## TASK INSTRUCTIONS
In the data below, find the line containing "def cf(U, W, ve, midr, nz, base=base): return"; reproduce that line and all subsequent lines exactly, and nothing else.

## INFORMATION PROVIDED
[Begin]

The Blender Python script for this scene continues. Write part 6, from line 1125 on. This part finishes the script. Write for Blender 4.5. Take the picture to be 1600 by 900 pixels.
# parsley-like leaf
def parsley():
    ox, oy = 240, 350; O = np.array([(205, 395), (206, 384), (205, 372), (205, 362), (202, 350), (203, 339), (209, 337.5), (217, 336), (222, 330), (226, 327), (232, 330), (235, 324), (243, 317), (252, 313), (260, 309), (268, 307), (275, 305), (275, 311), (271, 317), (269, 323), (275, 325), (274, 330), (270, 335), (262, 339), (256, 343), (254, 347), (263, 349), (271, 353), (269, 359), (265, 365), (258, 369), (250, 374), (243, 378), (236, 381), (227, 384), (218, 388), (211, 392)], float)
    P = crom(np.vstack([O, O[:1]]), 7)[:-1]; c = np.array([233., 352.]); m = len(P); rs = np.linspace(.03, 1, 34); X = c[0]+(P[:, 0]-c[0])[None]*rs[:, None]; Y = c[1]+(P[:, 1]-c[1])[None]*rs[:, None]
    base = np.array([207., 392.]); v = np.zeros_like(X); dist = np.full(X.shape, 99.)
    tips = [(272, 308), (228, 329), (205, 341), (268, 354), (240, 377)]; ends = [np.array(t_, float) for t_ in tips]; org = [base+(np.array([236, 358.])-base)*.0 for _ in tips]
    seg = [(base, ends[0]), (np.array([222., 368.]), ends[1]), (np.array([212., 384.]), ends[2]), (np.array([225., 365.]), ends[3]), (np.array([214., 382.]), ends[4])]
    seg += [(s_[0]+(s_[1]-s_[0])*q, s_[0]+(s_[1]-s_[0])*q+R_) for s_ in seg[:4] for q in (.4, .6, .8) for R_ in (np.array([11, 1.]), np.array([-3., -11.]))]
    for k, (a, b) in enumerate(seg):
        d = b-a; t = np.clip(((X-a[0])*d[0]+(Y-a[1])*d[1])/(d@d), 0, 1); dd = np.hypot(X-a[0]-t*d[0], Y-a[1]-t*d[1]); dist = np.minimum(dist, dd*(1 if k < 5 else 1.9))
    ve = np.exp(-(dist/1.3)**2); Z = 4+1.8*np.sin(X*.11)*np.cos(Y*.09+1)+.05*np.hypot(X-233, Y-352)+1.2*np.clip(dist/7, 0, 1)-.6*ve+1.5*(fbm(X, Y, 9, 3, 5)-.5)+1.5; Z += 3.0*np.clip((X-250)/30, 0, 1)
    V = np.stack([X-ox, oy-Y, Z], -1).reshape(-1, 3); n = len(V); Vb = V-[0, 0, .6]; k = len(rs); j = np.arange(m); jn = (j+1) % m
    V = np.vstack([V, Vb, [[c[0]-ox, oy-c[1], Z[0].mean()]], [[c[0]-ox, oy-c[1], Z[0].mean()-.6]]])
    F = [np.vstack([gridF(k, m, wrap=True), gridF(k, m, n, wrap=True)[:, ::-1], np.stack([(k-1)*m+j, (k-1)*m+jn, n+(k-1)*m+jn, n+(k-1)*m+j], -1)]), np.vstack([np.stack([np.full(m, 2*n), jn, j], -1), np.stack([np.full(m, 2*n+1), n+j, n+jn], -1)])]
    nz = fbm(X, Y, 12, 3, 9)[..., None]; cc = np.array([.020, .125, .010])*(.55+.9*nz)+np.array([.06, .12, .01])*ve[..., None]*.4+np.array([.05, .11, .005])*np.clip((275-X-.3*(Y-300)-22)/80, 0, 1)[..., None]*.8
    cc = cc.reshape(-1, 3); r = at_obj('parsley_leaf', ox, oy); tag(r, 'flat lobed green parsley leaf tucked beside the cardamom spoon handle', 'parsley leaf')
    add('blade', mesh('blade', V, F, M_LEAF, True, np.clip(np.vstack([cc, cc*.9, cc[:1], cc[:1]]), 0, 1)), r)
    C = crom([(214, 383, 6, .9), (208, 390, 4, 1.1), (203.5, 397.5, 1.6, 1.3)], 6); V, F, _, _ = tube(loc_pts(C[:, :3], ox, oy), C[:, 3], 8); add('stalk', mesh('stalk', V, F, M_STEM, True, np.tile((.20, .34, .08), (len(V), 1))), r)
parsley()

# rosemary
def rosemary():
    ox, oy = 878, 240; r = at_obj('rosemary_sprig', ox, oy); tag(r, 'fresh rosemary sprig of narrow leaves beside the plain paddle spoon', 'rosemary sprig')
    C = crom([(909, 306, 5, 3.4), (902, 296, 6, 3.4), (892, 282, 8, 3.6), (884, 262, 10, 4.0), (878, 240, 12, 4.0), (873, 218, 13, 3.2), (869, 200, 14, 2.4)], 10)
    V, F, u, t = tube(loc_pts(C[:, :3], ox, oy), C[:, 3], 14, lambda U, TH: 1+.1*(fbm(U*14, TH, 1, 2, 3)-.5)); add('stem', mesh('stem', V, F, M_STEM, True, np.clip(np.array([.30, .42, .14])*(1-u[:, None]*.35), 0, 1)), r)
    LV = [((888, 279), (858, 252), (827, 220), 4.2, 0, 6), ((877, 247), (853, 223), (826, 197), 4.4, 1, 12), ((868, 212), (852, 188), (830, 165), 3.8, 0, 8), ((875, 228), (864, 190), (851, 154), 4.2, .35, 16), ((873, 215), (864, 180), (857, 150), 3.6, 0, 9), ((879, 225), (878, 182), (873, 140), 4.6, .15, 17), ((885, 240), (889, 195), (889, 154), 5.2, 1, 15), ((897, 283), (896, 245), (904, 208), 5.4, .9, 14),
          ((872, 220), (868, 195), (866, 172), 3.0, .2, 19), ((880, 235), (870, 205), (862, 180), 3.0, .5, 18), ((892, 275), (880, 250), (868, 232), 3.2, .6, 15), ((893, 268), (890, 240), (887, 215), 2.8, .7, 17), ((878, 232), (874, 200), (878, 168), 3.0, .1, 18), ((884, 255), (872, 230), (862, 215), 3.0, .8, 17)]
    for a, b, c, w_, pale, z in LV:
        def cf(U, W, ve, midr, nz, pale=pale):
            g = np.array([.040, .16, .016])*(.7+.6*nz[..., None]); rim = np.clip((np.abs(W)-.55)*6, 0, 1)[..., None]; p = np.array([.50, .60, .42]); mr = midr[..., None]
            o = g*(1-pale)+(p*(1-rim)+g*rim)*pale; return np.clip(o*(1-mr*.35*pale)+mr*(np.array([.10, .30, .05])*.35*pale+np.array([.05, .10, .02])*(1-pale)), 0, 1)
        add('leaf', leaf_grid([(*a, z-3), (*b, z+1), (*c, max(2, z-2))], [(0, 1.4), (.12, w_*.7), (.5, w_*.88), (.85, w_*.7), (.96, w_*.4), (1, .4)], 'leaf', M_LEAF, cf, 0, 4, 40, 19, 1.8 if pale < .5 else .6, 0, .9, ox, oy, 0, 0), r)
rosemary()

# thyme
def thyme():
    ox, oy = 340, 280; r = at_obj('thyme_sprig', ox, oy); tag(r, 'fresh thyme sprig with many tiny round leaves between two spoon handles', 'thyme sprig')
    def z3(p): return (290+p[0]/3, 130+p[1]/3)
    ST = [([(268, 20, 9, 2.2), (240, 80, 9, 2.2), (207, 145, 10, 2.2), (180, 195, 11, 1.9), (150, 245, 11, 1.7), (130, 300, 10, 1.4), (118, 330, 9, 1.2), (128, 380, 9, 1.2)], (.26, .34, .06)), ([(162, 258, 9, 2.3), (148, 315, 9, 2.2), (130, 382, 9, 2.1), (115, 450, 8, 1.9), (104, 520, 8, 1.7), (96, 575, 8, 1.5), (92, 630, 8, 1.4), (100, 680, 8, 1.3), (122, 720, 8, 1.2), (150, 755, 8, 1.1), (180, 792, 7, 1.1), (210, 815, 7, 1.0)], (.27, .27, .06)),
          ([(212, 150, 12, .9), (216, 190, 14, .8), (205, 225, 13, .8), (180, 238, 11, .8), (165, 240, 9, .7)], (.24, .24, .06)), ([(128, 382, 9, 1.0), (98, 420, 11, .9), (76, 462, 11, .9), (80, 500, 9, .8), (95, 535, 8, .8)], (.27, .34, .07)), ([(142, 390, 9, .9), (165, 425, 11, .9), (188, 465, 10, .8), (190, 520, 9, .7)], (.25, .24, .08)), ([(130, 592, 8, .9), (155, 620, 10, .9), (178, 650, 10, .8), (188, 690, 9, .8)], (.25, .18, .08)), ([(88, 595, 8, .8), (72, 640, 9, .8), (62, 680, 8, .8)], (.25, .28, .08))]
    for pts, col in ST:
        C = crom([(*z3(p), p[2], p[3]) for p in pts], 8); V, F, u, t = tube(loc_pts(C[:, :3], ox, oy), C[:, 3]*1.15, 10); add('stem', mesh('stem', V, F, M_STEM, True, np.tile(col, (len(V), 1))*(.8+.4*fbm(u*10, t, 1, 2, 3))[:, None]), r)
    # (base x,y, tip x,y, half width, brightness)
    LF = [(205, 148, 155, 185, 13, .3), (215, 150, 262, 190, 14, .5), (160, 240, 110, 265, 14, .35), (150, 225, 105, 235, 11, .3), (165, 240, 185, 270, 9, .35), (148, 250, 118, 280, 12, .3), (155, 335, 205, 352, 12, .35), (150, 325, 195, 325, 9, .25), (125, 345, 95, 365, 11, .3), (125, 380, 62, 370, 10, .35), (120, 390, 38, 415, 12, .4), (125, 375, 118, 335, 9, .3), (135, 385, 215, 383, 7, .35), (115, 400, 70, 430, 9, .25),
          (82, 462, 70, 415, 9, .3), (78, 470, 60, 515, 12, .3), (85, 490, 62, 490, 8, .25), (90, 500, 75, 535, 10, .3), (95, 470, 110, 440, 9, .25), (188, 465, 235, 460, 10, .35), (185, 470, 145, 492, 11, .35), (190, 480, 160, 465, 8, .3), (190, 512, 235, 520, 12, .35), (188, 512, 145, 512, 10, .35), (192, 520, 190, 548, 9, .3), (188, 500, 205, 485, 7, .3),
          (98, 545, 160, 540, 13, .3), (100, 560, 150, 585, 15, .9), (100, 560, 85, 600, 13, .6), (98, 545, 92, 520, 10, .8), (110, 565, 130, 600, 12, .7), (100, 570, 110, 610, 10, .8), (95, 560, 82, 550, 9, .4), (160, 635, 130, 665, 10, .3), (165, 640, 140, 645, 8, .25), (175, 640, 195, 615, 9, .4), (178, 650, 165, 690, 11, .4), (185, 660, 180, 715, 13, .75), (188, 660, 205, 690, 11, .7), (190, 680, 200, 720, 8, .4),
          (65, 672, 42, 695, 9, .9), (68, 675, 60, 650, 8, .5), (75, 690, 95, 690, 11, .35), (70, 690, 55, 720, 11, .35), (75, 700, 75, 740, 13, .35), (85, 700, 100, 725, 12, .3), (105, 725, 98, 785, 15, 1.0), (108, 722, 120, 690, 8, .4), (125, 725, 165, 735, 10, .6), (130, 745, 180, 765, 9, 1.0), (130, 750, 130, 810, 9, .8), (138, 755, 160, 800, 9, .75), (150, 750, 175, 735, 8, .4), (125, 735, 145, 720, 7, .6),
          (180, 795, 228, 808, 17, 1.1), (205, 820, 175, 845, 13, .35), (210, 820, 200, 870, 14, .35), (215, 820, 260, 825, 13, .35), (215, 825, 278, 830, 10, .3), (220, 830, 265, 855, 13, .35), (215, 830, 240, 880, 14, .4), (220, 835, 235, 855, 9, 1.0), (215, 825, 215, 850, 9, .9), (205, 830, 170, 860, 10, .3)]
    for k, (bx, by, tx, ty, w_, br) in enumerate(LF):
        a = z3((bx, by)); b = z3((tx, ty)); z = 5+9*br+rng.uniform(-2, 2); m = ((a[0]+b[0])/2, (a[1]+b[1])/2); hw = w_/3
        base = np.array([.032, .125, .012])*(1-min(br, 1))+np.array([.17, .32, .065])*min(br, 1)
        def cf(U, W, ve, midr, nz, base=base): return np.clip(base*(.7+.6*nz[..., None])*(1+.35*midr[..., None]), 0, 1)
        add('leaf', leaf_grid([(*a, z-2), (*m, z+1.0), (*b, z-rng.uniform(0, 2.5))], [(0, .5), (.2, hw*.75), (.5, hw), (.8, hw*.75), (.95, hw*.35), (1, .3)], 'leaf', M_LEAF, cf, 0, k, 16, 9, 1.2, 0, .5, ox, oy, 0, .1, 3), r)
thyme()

[End]

## FINISHED TASK
        def cf(U, W, ve, midr, nz, base=base): return np.clip(base*(.7+.6*nz[..., None])*(1+.35*midr[..., None]), 0, 1)
        add('leaf', leaf_grid([(*a, z-2), (*m, z+1.0), (*b, z-rng.uniform(0, 2.5))], [(0, .5), (.2, hw*.75), (.5, hw), (.8, hw*.75), (.95, hw*.35), (1, .3)], 'leaf', M_LEAF, cf, 0, k, 16, 9, 1.2, 0, .5, ox, oy, 0, .1, 3), r)
thyme()